The audit also says Evans signed YMCA checks totaling $10,388.98 made out to "cash" without providing adequate explanation.

Evans did not respond to requests for comment Tuesday, but last month he told WWL-TV he would wait for the results of the investigation.

“I’ve always taken full responsibility for anything that occurred under my watch,” he said at the time.

City Councilman Jay Banks worked for years at the YMCA with both Evans and Reed. He was the director of the Y’s School of Commerce until he joined the City Council in 2018 and he continues to use an office at the Y as a volunteer. He said people who have dedicated themselves to the Y’s mission to serve the Central City community are devastated by the scandals.

“I'm looking forward to the end of that investigation so that whoever those persons are can be held accountable and that the Y can move on, continuing to do the kind of work that it has done for almost 120 years,” Banks said.

Banks and others have stood by Evans.

“A lifetime of commitment to this community has now been brought into question by some for some action that somebody else did,” Banks said. “It’s unfortunate. But I get it. Again, he is the leader, so he is ultimately responsible.”

Last year, Evans gave Banks a $5,000 campaign contribution, twice the limit for a district council candidate. Banks’ re-election campaign reported four other $5,000 contributions in 2020. When WWL-TV asked Banks about them, he said his campaign fundraiser had made a mistake and thanked the station for alerting him. He said the donors, including Evans, were immediately issued $2,500 refunds.
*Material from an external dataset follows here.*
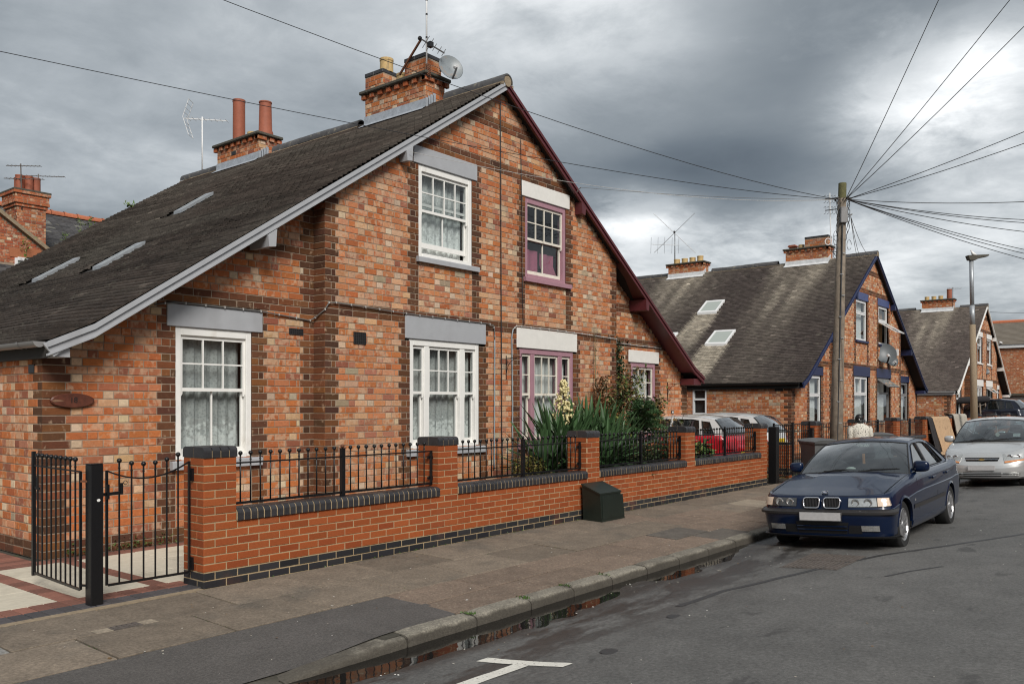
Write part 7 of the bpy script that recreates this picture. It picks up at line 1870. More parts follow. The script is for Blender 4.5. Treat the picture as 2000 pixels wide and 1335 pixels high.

Banks and Darren Mire, a longtime leader at the YMCA and the chairman of a new, separate board to run Singleton Charter School, are key members of the Black Organization for Leadership Development, or BOLD. In 2006, Reed registered another group with the Secretary of State called the Orleans Parish Democratic Leadership Committee. Banks said he wasn’t familiar with that group and said Reed had no affiliation with BOLD.

Banks declined to comment about the allegations against Reed.